Prisoner testimonials revealed the men’s orchestra would play three-hour sets.  While musicians were often exempt from hard manual labor in the camps, they were still in danger. Hall referenced the Piotr M.A. Cywinski, the director of the Auschwitz-Birkenau State Museum who said musicians were sometimes taken out and shot.

“The main difference was these prisoners did not have to march out of the camp and do heavy labor during the day,” Hall said. “They could stay in the camp and work on commandos there, for instance the potato peeling commando. A lot of members of the orchestra were doing that and as a result they had more access to food.”

Hall found two of the arrangers of the musical piece “The Most Beautiful Time of Life” signed the manuscript with their prisoner numbers. From this, Hall was able to discover when they entered the camp. Though there might not be a signature, Hall said she could distinguish differences in handwriting and style.

Throughout her research, Hall grappled with understanding and processing the weight and irony of her discoveries and how to best honor these musicians.

“So far, one of the only ways I’ve found of dealing with it is realizing that, in the end, this is an example of prisoners who, under these excruciating circumstances, were still able to express themselves artistically and create this beauty,” Hall said. “I think of a concert like this is literally a tribute to them, that we are hearing their music again, their artistic efforts and enjoying the beauty of it.”

Hall returned from her trip last summerwith the daunting task of recreating the music.

“Frankly, we have no idea what this music sounded like, we don’t know what type of ensemble were playing these pieces usually, we don’t know how many performers there were,” Hall said. “Having a manuscript like this and making a historically accurate recording, you have not only the notes of it but you have exactly the instrumentation that was used in that ensemble. So it’s the closet you are going to get to the accurate sound of those ensembles.”

At the University, Hall relied upon the help of Rackham student Josh DeVries, who is pursuing a doctorate in music theory, to arrange this music for modern-day musicians while still maintaining its authenticity. DeVries worked to create a full score for the Contemporary Directions Ensemble, a music group at the University, to perform.
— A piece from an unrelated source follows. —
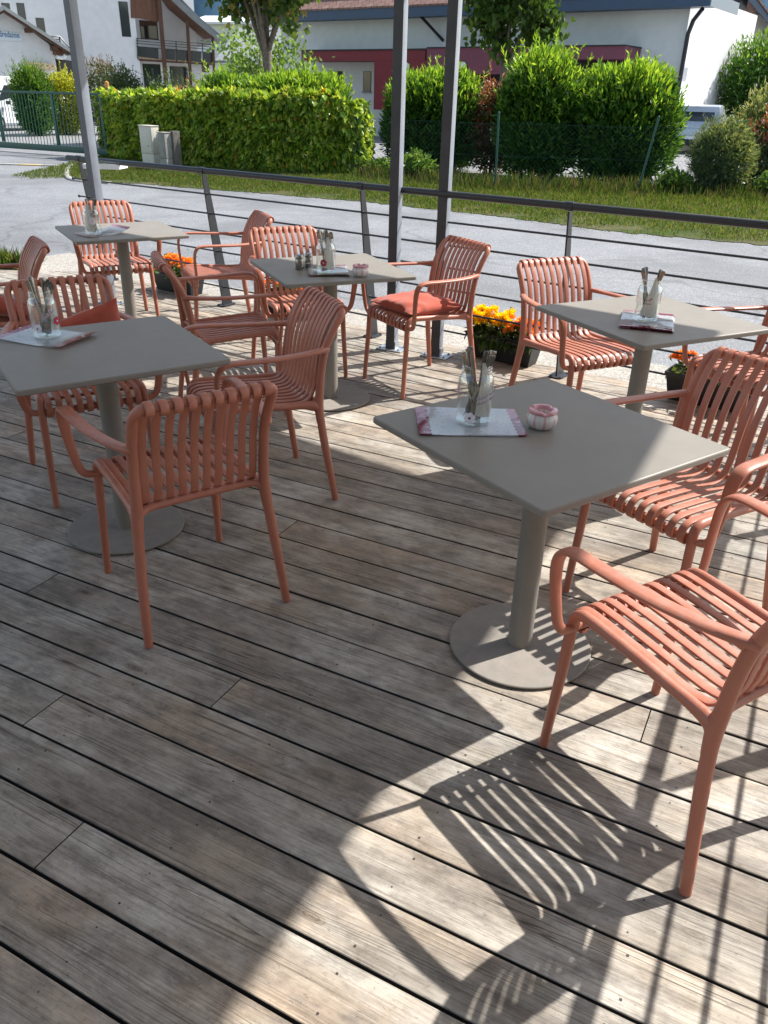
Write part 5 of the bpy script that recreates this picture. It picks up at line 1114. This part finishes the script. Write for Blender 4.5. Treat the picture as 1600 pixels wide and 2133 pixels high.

Throughout the process, DeVries and Hall made difficult decisions in changing notes for the modern time.

“Usually the role of an engraver who works with the composer is to ‘correct’ things they’ve done wrong or written incorrectly,” DeVries said. “The word ‘correct’ is a strange one to use when working in this context. Throughout this whole project, one of our goals has been to not only honor the memory of those who perform but to create as honest a performance as possible.”

DeVries said the performers will be reading the modern parts, engraved and arranged by him, adjacent to the original parts to pay homage to the original manuscript.

Hall and DeVries enlisted the help of assistant professor Oriol Sans, director of the Contemporary Directions Ensemble, to bring the piece to life. 

“From the point of view of the performers and working with these students, first of all, it’s like it is bringing back the life of these people and part of what it was for them to be in that terrible situation, doing exactly the same as what the students do, which is play their instruments,” Sans said. “It establishes a very special connection with (students’) experience. I think for the students it has been very interesting to have this experience and they are very grateful to have this experience.”

Sans described the lapses of musical information the team had to fill in to create a complete piece. According to Sans, the instrumentation consisted of four first violins, five second violins, one viola, two clarinets, one trombone and one tuba, a result of whatever instruments or people they had available.

“There were a couple of spots where things could be a little strange or a little different in some of the dynamics; I don’t know if that was the same case in 1940 in a concentration camp,” Sans said. “That was a challenge for the recording, balancing the dynamics, and there are some cool features and the intention from Day One was to play as they would have played it at the camp.”

Sans said finally seeing the performance of the music, combined with photos of the camp shown during the concert, was very powerful for all involved.

“The first time we played this music out of the camp, that was a very emotional day for the students knowing that we told the story,” Sans said. “There was some personal connection and I think that made it closer or more personal for all of us, and that was I thought very special.”

 Hall, DeVries and Sans have worked together since early summer to develop the performance that made its debut in a concert last Friday. Hall said she is still processing the project and looks forward to writing a scholarly article about it with an included recording.